A federal judge declared the foundation of President Barack Obama's health care law unconstitutional Monday, ruling that the government cannot require Americans to purchase insurance. The case is expected to end up at the Supreme Court.

In his order, U.S. District Judge Henry E. Hudson said he will allow the law to remain in effect while appeals are heard, meaning there is unlikely to be any immediate impact on other provisions that have already taken effect. The insurance coverage mandate is not scheduled to begin until 2014.

Even so, Republicans in Congress celebrated the ruling as validation of the arguments they had made for months while the law was pending. Rep. Eric Cantor, R-Va., issued a statement urging the White House to agree to expedite a final ruling by appealing directly to the Supreme Court without first stopping at an appeals court.

Hudson is the first federal judge to strike down a key part of the law, which had been upheld by fellow federal judges in Virginia and Michigan. Several other lawsuits have been dismissed and still others are pending, including one filed in Florida by 20 states.

White House health reform director Nancy-Ann DeParle said the administration is encouraged by the two other judges who have upheld the law. She said the Justice Department is reviewing Hudson's ruling.

The government had argued the Commerce Clause of the Constitution gives it the power to require people to buy health insurance or face a penalty.

Hudson sided with Virginia Attorney General Kenneth Cuccinelli, who argued the mandate overstepped the bounds of the Constitution. But he acknowledged his court will not be the last stop.

"This case, however, turns on atypical and uncharted applications of constitutional law interwoven with subtle political undercurrents," Hudson wrote. "The outcome of this case has significant public policy implications. And the final word will undoubtedly reside with a higher court."
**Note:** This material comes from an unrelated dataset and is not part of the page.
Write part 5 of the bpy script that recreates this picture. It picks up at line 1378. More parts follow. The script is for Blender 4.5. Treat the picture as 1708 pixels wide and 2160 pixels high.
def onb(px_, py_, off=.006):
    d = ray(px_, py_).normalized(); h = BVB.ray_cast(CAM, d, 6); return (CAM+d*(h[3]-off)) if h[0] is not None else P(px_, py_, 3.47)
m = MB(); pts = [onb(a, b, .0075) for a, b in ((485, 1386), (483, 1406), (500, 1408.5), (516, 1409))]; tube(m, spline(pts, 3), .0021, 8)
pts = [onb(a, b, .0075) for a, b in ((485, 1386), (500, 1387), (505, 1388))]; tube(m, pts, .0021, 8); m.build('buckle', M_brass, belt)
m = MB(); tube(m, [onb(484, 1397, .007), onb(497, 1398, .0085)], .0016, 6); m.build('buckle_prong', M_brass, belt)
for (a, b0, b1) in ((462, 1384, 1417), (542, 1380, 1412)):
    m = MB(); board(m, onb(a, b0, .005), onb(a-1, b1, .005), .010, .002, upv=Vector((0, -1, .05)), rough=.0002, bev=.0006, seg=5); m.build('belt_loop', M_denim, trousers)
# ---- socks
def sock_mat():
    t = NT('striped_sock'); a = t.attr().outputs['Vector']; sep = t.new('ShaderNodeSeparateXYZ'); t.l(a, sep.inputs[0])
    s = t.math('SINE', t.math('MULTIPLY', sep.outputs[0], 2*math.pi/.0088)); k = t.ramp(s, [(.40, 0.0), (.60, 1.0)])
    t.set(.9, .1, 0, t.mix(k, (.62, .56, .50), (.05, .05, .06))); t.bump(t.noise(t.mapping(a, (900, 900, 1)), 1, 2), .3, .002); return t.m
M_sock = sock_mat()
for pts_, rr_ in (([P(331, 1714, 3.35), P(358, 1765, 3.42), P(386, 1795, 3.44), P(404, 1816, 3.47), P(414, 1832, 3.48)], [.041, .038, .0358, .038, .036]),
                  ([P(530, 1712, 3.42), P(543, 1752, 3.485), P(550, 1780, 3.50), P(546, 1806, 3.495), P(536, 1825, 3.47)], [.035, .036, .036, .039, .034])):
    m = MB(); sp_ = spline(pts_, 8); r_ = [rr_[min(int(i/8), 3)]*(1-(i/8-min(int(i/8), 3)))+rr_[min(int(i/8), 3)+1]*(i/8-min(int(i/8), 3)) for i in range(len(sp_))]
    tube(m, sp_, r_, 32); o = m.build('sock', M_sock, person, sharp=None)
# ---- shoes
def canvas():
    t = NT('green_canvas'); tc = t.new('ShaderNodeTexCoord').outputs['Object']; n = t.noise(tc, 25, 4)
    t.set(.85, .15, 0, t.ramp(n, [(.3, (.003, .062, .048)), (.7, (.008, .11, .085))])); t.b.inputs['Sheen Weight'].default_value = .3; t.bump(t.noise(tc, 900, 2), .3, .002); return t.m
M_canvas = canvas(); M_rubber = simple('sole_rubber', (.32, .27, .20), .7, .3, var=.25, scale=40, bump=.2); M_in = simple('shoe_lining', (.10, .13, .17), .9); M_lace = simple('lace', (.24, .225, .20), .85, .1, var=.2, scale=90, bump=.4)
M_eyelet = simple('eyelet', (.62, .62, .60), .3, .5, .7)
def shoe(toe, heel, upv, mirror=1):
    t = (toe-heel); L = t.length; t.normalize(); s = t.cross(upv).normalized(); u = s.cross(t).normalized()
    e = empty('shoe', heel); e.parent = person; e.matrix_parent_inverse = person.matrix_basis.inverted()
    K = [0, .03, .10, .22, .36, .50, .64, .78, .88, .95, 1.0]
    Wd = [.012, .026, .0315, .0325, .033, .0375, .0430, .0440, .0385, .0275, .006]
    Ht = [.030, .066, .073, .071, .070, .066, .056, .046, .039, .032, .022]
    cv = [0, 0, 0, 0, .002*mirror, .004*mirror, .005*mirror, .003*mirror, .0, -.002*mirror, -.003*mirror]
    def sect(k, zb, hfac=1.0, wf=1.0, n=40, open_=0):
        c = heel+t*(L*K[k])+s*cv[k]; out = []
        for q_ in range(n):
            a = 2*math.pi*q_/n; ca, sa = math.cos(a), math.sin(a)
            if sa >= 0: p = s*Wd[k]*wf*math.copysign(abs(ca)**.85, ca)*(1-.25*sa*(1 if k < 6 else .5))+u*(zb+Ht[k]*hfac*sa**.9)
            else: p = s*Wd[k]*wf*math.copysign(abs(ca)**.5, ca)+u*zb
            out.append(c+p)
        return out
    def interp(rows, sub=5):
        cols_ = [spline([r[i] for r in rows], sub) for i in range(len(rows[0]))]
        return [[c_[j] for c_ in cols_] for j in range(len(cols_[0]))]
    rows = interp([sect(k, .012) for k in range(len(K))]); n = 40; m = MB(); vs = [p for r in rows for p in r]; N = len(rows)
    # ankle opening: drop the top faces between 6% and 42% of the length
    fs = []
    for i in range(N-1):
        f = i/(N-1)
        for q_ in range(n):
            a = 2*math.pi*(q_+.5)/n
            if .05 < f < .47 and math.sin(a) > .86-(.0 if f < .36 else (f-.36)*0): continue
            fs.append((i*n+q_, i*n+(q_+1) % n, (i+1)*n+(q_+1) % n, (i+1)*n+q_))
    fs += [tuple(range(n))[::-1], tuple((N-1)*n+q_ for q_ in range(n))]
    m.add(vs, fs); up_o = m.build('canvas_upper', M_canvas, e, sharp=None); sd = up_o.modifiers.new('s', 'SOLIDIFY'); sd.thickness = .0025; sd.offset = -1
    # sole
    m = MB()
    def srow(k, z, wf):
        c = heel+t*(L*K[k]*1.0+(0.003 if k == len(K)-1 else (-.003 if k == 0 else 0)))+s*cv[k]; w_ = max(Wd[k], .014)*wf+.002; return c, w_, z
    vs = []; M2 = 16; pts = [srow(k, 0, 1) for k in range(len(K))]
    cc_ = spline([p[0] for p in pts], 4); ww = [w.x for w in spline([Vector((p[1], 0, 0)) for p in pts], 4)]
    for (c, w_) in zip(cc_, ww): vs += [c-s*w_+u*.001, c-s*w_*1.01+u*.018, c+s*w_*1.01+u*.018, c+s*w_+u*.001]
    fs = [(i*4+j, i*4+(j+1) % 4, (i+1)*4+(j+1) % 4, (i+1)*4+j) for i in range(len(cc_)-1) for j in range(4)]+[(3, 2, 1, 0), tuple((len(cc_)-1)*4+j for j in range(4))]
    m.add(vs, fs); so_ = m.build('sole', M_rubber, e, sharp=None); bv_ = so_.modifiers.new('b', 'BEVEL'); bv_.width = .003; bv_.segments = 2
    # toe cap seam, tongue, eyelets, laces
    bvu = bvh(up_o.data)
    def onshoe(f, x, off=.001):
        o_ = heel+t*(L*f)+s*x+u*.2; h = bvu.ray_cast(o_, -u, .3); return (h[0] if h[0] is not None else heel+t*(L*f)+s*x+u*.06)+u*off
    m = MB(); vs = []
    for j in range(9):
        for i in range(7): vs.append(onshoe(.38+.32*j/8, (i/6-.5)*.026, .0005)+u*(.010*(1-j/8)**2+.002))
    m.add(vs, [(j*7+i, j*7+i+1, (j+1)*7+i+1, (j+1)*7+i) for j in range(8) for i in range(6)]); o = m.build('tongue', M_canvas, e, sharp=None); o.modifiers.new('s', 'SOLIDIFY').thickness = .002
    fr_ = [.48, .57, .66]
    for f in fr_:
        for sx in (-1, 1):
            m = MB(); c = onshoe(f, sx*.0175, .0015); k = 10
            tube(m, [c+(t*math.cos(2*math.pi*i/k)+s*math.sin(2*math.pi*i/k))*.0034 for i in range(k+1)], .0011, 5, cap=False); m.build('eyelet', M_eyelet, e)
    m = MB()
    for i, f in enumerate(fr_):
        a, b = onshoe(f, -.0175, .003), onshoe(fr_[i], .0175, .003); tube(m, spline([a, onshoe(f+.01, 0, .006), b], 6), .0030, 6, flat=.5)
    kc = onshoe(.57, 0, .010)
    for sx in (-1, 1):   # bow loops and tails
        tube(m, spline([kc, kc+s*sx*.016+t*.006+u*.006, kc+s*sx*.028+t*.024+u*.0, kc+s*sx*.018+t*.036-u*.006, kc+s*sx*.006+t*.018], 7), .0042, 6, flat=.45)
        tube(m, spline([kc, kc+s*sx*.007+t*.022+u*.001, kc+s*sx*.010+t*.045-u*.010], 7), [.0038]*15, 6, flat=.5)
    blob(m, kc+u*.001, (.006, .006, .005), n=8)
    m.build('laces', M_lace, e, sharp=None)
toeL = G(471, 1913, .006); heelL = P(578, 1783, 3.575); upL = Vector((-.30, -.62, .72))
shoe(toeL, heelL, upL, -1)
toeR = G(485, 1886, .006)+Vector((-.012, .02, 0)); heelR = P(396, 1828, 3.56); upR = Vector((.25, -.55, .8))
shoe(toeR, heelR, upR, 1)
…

The Department of Justice stood by its argument that Congress was within its rights to enact the law.

"We are disappointed in today's ruling but continue to believe -- as other federal courts in Virginia and Michigan have found -- that the Affordable Care Act is constitutional," said Justice Department spokeswoman Tracy Schmaler.

The lawsuit was filed by Cuccinelli, a Republican, in defense of a new state law passed in reaction to the federal overhaul that prohibits the government from forcing state residents to buy health insurance.

Cuccinelli argued that while the government can regulate economic activity that substantially affects interstate commerce, the decision not to buy insurance amounts to economic inactivity that is beyond the government's reach.

"This won't be the final round, as this will ultimately be decided by the Supreme Court, but today is a critical milestone in the protection of the Constitution," Cuccinelli said in a statement after the ruling.

Hudson, a Republican appointed by President George W. Bush, sounded sympathetic to the state's case when he heard oral arguments in October, and the White House expected to lose this round.

Administration officials told reporters last week that a negative ruling would have virtually no impact on the law's implementation, noting that its two major provisions -- the coverage mandate and the creation of new insurance markets -- don't take effect until 2014.